High-ranking Mexican military official arrested in the case of 43 students missing since 2014

By September 19, 2022

Following the recent investigation into the disappearance of 43 students in the state of Guerrero in 2014, Undersecretary of Security, Ricardo Mejía Berdeja announced the arrest of General José Rodríguez Pérez for his alleged involvement in the mass disappearance.  

The arrest follows the latest findings about the night of September 26 and the early hours of September 27, 2014, when criminal groups, in collusion with Mexican authorities, attacked and disappeared a busload of students on their way to a demonstration in Mexico City. 

In 2014, Mr. Rodríguez Pérez was commander of the 27th Infantry Battalion of Iguala, responsible for handing the students to the criminal organization, “Guerreros Unidos,” which disappeared them. 

At a press conference, Mr. Mejía Berdeja, said that the Mexican prosecution issued four arrest warrants for  military officials involved in the case, including Mr. Rodríguez Pérez. Three of the officials have been apprehended thus far. 

According to the Undersecretary of human rights Alejandro Encinas, who is leading the special commission investigating the case, the investigation showed that Mr. Rodríguez is responsible for the murder of six of the 43 missing students. 

“The six students were allegedly alive until four days after the [kidnapping] and were killed and disappeared on the orders of the colonel, allegedly then Colonel Jose Rodríguez Pérez,” said Mr. Encinas. 

Mr. Rodríguez Pérez, who allegedly ordered the execution and disappearance of the six students to erase evidence of their murder, was promoted to General in 2015. 

The latest arrests add to the wave of capture warrants issued by Mexico’s Prosecution. On August 19, more than 80 arrest warrants targeting state and federal authorities, the military, and Mexico’s former attorney general were issued. 

The Mexican Prosecution issued 83 arrest warrants against 20 military commanders, 44 police officers in the State of Guerrero, five judicial authorities, and 14 members of the criminal group “Guerreros Unidos” for their alleged involvement in the mass disappearance of the 43 students. 

During a press conference on August 26, Mr. Encinas described the dreadful events in Guerrero as a crime perpetrated by the State.

“A concerted action of the apparatus of power, from the highest level of government in the country, which concealed the facts, altered the crime scenes, hid the links of authorities with the criminal group and their involvement with state agents,” said Mr.

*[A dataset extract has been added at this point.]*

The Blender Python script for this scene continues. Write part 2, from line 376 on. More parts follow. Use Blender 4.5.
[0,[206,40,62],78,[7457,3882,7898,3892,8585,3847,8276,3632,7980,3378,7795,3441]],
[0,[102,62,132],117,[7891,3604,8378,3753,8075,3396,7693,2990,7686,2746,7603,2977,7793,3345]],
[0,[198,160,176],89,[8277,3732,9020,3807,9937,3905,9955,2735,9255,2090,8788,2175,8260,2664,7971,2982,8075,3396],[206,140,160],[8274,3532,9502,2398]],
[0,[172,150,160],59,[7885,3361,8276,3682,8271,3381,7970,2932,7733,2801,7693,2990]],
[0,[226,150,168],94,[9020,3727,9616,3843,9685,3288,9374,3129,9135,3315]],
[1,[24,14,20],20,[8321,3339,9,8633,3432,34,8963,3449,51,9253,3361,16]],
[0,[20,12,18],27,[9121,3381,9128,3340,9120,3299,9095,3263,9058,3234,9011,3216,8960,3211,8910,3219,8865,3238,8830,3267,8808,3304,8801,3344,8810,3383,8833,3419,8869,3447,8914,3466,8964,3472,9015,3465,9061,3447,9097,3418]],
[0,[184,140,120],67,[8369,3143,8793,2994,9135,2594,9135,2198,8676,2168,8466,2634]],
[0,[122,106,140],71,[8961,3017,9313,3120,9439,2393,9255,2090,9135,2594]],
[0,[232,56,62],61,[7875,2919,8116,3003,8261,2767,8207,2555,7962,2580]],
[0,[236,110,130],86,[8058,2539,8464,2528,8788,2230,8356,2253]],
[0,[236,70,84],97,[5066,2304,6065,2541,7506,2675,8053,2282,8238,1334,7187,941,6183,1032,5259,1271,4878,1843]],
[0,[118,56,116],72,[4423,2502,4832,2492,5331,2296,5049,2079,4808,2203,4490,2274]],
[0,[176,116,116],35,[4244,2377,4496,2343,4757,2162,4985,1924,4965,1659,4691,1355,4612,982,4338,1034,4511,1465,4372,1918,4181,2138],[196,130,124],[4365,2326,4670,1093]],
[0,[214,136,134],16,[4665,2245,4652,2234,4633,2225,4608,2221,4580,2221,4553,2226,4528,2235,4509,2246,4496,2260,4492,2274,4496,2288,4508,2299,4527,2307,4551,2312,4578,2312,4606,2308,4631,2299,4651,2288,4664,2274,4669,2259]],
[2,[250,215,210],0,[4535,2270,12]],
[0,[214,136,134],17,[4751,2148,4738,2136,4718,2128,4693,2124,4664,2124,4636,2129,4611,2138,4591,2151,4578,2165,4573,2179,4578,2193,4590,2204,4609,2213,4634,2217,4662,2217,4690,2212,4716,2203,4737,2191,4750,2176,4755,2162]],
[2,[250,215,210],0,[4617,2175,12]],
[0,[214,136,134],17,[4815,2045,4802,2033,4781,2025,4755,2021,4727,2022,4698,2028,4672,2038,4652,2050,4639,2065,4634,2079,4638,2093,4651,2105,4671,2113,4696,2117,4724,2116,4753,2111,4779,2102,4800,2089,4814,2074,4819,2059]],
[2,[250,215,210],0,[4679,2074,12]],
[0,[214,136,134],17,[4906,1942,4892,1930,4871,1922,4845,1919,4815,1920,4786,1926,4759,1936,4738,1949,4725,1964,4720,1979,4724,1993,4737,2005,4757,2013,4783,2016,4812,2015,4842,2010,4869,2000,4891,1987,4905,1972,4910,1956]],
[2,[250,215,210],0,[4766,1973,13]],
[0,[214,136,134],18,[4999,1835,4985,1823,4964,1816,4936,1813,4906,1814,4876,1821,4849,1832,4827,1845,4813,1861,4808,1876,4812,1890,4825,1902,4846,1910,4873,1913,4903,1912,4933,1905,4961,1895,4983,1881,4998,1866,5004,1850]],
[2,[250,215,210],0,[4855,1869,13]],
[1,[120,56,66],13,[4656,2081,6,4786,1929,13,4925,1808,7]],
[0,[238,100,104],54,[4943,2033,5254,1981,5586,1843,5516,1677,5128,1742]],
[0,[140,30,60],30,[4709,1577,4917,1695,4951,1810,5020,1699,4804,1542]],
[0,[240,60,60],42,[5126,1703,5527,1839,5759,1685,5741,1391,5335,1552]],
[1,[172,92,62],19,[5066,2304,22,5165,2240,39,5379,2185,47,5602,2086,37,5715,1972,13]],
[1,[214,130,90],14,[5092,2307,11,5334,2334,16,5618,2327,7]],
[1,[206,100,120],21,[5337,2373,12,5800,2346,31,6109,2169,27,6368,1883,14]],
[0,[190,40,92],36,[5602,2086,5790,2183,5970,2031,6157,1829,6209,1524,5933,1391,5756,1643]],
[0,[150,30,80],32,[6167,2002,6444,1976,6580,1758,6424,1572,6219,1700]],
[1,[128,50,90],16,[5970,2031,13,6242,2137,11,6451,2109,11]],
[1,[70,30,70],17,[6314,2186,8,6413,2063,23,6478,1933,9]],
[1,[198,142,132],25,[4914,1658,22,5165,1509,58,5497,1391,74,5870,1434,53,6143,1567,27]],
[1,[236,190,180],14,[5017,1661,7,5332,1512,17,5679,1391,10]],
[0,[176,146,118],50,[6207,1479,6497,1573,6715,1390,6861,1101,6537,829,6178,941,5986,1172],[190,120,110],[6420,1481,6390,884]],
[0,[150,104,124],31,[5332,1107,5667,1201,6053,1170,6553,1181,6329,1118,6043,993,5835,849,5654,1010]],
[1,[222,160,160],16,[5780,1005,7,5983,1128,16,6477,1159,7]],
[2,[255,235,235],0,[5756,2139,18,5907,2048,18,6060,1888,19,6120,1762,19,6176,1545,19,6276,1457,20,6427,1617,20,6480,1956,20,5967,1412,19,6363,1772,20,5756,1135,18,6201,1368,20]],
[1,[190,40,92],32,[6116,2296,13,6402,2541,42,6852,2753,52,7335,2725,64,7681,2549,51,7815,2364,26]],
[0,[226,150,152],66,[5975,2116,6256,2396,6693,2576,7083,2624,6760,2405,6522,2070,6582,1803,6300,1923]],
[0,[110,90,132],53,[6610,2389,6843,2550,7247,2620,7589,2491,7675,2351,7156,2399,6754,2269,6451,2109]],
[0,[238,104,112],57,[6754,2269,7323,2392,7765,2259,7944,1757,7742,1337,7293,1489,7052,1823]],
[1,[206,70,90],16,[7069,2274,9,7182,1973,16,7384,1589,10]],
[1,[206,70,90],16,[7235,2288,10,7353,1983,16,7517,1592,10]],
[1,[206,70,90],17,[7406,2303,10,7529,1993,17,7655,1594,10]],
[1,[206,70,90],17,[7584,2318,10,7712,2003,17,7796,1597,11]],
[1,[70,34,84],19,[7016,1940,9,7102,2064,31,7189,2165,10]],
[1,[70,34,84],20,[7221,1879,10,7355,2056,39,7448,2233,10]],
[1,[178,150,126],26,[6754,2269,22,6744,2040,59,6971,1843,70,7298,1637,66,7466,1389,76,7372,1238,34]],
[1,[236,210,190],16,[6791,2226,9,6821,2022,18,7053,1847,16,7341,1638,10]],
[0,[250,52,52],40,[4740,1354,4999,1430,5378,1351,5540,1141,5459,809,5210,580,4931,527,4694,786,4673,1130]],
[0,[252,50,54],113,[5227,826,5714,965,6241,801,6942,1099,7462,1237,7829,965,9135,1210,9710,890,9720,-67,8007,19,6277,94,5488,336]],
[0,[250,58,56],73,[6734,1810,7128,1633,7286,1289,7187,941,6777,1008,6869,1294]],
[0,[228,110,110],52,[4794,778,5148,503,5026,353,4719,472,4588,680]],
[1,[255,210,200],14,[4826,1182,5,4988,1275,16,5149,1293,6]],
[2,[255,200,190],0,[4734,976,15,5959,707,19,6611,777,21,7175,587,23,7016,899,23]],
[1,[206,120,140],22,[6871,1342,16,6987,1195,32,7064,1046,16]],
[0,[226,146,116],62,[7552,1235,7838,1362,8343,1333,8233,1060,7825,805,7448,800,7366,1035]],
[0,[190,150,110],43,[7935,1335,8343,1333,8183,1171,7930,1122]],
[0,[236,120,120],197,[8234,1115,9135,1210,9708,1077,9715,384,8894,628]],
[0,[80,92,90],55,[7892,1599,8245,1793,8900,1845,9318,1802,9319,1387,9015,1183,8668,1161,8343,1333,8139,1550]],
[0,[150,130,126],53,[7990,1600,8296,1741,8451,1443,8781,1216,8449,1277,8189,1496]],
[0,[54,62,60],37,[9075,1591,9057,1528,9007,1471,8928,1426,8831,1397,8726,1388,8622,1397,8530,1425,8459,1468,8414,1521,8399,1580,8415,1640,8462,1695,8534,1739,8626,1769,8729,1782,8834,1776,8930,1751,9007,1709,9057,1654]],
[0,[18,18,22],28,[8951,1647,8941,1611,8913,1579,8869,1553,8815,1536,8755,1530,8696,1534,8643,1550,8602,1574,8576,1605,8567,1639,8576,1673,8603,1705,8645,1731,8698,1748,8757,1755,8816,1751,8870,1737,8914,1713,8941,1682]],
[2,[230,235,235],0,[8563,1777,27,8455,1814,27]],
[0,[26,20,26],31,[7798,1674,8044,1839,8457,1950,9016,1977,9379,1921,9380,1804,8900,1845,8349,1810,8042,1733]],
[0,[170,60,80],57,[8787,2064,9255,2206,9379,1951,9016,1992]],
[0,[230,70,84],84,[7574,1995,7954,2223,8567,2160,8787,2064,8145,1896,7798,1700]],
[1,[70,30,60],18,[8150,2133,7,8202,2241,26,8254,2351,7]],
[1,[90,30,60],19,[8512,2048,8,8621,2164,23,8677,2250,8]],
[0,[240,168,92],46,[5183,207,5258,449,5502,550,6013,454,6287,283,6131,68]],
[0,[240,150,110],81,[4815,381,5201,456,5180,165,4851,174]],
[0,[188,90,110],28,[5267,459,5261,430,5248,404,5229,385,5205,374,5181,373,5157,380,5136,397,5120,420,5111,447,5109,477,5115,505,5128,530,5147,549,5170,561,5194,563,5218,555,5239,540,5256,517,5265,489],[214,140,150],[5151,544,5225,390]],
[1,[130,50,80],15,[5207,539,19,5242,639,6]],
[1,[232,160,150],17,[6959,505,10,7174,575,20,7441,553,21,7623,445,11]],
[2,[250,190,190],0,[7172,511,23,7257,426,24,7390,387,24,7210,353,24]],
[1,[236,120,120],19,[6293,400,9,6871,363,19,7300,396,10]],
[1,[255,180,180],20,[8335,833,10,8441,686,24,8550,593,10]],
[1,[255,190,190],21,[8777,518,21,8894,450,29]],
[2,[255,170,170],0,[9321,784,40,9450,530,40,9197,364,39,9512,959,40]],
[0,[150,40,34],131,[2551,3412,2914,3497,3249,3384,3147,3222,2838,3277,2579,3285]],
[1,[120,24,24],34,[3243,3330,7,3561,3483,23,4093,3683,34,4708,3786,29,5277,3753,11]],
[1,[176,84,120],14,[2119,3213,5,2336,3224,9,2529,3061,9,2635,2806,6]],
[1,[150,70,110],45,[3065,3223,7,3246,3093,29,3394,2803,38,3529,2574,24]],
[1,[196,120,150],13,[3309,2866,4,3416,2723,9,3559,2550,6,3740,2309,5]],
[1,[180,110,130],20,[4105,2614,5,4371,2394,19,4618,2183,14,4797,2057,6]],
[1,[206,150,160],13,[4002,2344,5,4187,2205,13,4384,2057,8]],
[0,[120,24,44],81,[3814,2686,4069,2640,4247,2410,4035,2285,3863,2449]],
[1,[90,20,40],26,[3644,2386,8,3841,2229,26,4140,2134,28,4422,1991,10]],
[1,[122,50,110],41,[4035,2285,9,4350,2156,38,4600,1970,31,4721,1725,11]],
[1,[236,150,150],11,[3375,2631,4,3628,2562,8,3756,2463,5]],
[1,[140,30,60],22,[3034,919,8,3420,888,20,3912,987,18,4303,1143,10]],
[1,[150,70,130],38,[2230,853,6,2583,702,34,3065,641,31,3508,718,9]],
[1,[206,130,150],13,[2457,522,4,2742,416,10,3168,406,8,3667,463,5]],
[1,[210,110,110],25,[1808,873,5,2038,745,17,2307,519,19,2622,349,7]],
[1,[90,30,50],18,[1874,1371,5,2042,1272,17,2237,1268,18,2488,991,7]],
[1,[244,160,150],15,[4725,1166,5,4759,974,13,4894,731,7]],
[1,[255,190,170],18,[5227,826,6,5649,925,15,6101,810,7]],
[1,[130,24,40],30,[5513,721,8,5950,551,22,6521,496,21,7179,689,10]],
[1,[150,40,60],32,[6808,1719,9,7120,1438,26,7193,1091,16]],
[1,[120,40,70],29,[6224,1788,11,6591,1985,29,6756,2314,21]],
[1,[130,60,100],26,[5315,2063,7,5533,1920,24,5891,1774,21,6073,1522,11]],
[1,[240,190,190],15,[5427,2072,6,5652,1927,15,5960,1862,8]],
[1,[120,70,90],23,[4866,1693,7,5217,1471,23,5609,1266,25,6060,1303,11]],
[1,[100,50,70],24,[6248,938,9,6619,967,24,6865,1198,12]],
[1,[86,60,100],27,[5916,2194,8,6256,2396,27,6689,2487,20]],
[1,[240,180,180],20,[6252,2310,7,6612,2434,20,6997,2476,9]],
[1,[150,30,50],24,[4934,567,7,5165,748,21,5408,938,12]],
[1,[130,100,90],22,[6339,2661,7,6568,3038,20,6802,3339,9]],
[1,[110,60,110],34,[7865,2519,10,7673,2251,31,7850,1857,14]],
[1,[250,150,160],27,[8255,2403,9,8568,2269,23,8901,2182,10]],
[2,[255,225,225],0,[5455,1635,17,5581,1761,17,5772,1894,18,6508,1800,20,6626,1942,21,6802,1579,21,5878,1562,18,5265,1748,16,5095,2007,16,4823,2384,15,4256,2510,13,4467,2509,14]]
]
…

Encinas. 

The Commission for Truth and Access to Justice in the Ayotzinapa case, as the massacre has come to be called, was one of President Andrés Manuel López Obrador’s campaign promises in 2018, pledging to find the truth and achieve justice for the Mexican people.  

The commission so far was able to contradict the previous official rendition of the events as presented by the past administration in 2015. The panned “historical truth,” as it was labeled, was allegedly fabricated by torturing local criminals and tampering with evidence to cover up the involvement of federal authorities in the case. 

As a result, the former attorney general and author of the so-called historical truth, Jesús Murillo Karam, has been arrested for the charges of forced disappearance, torture, and hindering justice in the Ayotzinapa case.

Evidence that backs accusations of torture that took place in the 2014 inquiries of witnesses, which gave way to the historical truth, led a judge in the State of Tamaulipas to free 77 alleged culprits because their accounts of the crimes were made under torture. 

In a turn of events, on September 14, the former mayor of Iguala, José Luis Abarca, who was accused of giving the order to disappear the students, was acquitted by the same judge that absolved the 77 tortured inmates. 

Mr. Abarca’s acquittal was met with controversy, with Mr. Encinas calling it an act of “unfortunate impunity.” The human rights advocate will appeal this decision with Mexico’s prosecution. 

The recent events seem to raise more questions than answers to one of Mexico’s most prolific cases of state violence in recent history, with the ultimate fate of the students remaining a mystery. 

When asked about the possible whereabouts of the 43 students, Mr. Encinas said, “All the testimonies and evidence indicate that they (the students) were brutally murdered and disappeared.”